One of the ways of looking at it for me is Robert Altman's MASH. There’s very sharp, very funny humor in that movie, but it also happens to be one of the earliest movies that applied dirt to Army movies and really made everything grubby, worn out and spent. Anyway, we're looking to make a very funny comedy that also treats heroes with as much reality as we can possibly treat them. That applies to the Tick to some degree as well, which means to me that he can't really be as sort of full on verbose and scene-stoppingly wordplayish as he has been in the cartoon and the prior live-action. The prior live action existed a little bit in the world of, let's say, Police Squad, or something with a similar run.



Police Squad was a series that had six episodes and was done. It was also a kind of humor that couldn’t really sustain itself due to the repetition of the jokes.

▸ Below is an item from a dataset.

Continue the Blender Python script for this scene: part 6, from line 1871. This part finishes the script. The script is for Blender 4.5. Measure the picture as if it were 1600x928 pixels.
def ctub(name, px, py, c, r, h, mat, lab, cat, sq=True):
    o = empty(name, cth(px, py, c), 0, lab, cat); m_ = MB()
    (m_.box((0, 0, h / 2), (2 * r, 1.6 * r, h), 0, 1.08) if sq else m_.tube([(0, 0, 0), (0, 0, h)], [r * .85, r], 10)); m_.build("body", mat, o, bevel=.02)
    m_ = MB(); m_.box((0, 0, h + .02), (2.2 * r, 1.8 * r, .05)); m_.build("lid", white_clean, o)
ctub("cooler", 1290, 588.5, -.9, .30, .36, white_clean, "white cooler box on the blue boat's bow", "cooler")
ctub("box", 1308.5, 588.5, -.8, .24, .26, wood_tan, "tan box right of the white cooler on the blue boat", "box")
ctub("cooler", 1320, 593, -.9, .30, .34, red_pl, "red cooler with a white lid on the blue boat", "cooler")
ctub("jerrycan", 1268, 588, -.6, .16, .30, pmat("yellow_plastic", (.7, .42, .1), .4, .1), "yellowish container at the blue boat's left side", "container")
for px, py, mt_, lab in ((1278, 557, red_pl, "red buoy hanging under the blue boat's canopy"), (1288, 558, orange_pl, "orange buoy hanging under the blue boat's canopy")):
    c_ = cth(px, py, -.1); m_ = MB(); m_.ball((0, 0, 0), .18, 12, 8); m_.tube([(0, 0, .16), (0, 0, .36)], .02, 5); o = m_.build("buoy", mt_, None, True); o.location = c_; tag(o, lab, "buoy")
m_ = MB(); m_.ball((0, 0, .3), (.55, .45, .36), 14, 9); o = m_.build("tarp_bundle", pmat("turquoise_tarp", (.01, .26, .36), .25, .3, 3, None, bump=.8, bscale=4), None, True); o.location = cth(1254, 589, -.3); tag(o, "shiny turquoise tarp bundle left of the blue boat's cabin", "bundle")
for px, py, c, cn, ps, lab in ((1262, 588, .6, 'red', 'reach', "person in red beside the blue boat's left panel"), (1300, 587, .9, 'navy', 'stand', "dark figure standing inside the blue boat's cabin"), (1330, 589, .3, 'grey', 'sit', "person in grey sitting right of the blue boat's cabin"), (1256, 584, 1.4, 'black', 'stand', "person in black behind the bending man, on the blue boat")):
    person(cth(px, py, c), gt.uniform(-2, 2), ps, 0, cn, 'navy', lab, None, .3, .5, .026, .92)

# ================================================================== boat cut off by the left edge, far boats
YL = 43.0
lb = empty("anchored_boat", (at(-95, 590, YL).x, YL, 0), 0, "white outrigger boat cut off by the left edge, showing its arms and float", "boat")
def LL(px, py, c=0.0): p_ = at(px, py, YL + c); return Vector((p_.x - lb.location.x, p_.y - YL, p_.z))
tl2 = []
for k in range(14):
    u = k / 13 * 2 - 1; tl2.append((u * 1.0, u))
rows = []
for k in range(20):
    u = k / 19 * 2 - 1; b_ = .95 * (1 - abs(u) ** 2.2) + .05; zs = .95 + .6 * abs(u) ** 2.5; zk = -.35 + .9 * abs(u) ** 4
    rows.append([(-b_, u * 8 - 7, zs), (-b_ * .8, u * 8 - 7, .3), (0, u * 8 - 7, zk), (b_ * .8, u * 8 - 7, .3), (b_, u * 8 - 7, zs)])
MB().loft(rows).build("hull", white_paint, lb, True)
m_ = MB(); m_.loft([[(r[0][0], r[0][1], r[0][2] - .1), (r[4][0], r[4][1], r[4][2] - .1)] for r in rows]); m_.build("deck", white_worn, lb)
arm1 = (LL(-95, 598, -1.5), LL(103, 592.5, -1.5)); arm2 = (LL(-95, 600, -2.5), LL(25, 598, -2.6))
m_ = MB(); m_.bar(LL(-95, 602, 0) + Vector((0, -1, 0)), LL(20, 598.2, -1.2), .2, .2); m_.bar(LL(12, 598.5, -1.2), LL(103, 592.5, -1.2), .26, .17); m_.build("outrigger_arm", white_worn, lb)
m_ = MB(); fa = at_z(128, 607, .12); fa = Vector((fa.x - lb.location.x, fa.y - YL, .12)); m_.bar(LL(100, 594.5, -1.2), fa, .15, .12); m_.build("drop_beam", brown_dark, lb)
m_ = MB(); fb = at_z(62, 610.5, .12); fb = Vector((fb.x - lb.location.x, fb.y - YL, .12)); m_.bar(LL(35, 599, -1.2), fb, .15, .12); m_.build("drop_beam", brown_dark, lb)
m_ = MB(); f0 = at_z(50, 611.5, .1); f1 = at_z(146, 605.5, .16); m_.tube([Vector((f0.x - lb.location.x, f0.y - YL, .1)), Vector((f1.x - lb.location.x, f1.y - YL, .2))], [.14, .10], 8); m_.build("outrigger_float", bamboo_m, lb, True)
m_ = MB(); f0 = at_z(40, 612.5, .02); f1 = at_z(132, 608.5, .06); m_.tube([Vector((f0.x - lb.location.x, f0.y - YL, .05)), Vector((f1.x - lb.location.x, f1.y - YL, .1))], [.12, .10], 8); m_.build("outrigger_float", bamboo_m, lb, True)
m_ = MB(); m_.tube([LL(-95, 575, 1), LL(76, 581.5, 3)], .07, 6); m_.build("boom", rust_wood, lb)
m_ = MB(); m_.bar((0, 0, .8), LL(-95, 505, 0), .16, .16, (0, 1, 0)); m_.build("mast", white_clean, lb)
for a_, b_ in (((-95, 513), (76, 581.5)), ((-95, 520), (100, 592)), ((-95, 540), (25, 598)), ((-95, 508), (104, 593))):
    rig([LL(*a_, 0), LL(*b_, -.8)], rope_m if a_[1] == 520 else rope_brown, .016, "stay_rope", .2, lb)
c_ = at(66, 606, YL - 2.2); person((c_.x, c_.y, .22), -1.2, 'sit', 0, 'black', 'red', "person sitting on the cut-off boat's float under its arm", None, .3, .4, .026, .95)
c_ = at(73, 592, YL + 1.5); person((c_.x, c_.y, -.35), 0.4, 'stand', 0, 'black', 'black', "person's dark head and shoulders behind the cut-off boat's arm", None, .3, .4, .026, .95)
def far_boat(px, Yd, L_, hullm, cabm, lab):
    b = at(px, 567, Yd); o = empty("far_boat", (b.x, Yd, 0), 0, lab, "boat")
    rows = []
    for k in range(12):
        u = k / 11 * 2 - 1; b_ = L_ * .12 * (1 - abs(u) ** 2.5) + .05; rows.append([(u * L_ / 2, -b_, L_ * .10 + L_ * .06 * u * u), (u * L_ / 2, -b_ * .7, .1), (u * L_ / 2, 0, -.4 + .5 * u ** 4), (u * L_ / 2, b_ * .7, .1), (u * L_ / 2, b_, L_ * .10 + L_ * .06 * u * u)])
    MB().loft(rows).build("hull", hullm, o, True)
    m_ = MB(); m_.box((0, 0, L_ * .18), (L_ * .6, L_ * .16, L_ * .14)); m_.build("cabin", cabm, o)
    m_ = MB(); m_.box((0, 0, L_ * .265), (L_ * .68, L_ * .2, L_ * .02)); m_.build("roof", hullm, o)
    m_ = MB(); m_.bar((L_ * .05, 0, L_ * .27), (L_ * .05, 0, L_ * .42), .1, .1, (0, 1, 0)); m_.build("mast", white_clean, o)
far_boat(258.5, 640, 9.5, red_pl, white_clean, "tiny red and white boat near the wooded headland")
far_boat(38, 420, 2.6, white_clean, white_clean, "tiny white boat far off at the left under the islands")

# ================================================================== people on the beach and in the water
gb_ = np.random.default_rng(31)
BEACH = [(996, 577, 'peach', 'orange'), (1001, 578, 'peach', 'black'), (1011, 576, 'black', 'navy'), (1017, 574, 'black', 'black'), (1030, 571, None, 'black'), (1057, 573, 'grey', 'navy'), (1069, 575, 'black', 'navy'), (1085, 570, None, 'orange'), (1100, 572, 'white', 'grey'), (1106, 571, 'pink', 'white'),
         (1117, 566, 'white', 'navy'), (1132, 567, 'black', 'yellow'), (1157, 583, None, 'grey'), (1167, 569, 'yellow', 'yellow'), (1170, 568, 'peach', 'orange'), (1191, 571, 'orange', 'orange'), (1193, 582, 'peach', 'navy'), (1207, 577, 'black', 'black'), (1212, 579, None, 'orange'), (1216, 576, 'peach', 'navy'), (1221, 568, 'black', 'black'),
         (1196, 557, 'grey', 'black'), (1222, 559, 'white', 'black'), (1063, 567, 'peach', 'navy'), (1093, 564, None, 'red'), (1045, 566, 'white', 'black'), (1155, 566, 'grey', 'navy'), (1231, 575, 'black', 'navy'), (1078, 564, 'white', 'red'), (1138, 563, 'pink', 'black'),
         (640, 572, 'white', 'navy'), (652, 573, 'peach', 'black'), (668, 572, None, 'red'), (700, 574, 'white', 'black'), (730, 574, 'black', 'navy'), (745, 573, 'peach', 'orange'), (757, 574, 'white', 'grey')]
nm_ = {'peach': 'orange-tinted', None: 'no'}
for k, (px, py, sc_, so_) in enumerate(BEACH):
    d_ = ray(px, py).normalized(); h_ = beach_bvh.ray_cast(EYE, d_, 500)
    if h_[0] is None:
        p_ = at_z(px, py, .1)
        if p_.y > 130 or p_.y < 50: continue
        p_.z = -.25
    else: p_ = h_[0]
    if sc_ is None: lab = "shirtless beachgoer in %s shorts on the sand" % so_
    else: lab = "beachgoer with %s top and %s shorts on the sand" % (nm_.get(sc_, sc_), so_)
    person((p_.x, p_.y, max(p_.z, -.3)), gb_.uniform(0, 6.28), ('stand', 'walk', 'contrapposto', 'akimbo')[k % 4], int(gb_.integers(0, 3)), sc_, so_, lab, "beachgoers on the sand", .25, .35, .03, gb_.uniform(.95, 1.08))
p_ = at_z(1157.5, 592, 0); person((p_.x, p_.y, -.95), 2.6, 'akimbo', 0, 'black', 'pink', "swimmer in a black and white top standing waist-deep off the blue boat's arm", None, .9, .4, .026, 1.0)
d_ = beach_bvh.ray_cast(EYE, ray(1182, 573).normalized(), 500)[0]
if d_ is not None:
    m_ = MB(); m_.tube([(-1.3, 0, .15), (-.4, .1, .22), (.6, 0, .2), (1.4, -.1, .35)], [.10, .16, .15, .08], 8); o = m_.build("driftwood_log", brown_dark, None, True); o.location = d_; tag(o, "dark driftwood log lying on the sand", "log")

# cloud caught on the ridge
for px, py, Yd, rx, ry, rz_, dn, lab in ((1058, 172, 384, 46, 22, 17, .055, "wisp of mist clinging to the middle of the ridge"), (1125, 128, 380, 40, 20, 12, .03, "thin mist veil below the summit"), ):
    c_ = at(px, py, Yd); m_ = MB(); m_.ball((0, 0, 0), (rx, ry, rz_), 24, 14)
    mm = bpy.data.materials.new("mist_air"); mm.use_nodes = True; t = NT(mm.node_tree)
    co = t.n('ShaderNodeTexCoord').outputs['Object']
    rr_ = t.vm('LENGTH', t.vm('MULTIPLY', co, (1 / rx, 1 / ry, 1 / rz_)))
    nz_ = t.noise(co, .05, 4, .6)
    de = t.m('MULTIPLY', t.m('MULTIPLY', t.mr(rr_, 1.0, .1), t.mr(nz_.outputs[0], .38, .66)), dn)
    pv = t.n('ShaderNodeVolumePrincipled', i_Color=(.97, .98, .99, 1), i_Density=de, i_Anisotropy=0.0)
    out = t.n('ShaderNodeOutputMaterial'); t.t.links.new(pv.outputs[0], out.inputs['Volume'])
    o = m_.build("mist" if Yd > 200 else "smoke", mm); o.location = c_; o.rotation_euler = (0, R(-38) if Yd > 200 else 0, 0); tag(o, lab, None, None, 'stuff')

Because there's no real arc. There's no sense of an investment in the mission or an investment in the hero’s quest that's being established. You keep coming back to square one, which is, let's have fun with superheroes. That cannot be the operating philosophy of an ongoing series that gets renewed and builds on it's own arc and is our first TV offering in fifteen years. I've gotten to a place where I want to do a real continuity and really have the viewer feel like they're being cradled in a variety of storytelling, where things happen for a reason and when things happen they're not forgotten. That's where you bring the reality that the characters exist in. The continuity is tight and you don’t feel like you’re watching a free improvisation. I want there to be a feeling that as much as we're laughing, it's because we're in kind of a weirdly real world of superheroes that just happens to be told with a skewed voice — and not mugging for laughs. That's affects how the Tick is characterized to a degree, but still with that funny element inside that world. Then everybody else will probably be, in lighter ways, reacting to him while maintaining character traits.